Deliveroo and Just Eat Are No Longer Restaurant Apps — They Are Last-Mile Networks
The British food-delivery platforms are quietly building grocery, retail and convenience businesses that may end up larger than the categories they were founded on.

Open the Deliveroo app today and the homepage looks nothing like it did three years ago. Restaurants are still there, but groceries from Sainsbury's and Waitrose, beauty from Boots, and convenience runs from Co-op now share the front screen — and increasingly drive the basket. The story matters because the british platforms are evolving from restaurant aggregators into general-purpose last-mile networks.
The pivot in numbers Non-restaurant orders now account for more than a quarter of total volume on Deliveroo and Just Eat in the UK, up from less than ten percent two years ago.
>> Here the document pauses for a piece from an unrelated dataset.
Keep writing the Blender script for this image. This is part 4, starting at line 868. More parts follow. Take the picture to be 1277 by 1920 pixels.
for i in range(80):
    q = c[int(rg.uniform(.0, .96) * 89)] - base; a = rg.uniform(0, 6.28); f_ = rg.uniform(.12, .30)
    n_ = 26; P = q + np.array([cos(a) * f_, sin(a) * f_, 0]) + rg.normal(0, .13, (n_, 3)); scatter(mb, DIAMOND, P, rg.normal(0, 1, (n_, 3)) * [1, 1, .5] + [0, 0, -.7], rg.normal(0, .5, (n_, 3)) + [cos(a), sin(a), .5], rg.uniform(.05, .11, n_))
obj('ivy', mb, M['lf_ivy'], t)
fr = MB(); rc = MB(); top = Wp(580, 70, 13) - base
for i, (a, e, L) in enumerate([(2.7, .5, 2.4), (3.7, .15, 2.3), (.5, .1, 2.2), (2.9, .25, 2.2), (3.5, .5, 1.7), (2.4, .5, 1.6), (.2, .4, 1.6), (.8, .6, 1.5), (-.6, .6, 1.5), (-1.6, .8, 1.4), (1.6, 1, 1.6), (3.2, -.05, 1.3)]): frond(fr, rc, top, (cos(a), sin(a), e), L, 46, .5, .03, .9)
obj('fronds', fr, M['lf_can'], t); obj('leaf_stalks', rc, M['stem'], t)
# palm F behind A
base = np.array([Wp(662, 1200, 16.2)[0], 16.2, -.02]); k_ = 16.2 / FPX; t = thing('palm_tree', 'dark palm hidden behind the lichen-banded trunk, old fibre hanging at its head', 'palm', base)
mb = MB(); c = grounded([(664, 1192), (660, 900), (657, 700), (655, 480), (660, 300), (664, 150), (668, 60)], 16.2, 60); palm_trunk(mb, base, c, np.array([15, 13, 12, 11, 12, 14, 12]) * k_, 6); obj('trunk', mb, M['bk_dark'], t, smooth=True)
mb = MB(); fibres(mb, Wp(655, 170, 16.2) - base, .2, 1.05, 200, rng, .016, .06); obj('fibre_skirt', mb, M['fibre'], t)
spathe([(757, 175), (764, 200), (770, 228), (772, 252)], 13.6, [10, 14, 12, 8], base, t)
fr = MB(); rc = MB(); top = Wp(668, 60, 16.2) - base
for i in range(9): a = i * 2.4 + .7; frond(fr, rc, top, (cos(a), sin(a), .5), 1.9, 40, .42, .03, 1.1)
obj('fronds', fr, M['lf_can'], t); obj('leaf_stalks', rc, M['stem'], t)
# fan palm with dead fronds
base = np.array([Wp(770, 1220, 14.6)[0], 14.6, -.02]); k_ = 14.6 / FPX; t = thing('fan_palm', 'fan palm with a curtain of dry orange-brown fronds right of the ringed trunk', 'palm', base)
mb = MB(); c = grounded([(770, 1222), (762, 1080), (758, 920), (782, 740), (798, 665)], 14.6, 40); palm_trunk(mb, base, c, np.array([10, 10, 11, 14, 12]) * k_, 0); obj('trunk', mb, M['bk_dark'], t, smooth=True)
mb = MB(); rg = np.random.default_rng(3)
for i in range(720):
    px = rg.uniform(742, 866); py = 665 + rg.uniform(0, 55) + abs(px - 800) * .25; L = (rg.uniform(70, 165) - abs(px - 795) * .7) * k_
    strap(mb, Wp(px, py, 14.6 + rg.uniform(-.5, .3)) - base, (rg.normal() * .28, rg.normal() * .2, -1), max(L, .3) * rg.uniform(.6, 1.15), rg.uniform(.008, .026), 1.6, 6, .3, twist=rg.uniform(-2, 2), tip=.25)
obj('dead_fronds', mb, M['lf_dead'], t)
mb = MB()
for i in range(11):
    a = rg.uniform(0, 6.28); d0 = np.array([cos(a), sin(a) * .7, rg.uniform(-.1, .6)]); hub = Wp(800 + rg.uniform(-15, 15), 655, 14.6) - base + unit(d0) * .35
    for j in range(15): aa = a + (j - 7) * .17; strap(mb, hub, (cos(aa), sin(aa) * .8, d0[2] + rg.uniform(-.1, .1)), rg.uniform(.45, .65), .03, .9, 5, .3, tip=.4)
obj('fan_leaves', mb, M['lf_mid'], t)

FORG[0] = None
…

Average order values on grocery and retail are nearly double restaurant orders, and unit economics on the broader basket are materially stronger.
Why this matters for retailers Major UK grocers are increasingly treating these platforms as a meaningful sales channel rather than a top-up curiosity. The platforms, in turn, are investing in dedicated dark stores and white-label fulfilment for retail partners.
The food-delivery brands of 2020 are now becoming the on-demand logistics infrastructure of 2026. The label hasn't caught up with the business.
What to watch next Expect deeper retail-media plays, more own-brand experimentation, and continued blurring between food, grocery and general-merchandise delivery. For operators and investors, the read-through is clear: calling these companies food-delivery platforms badly understates what they have become.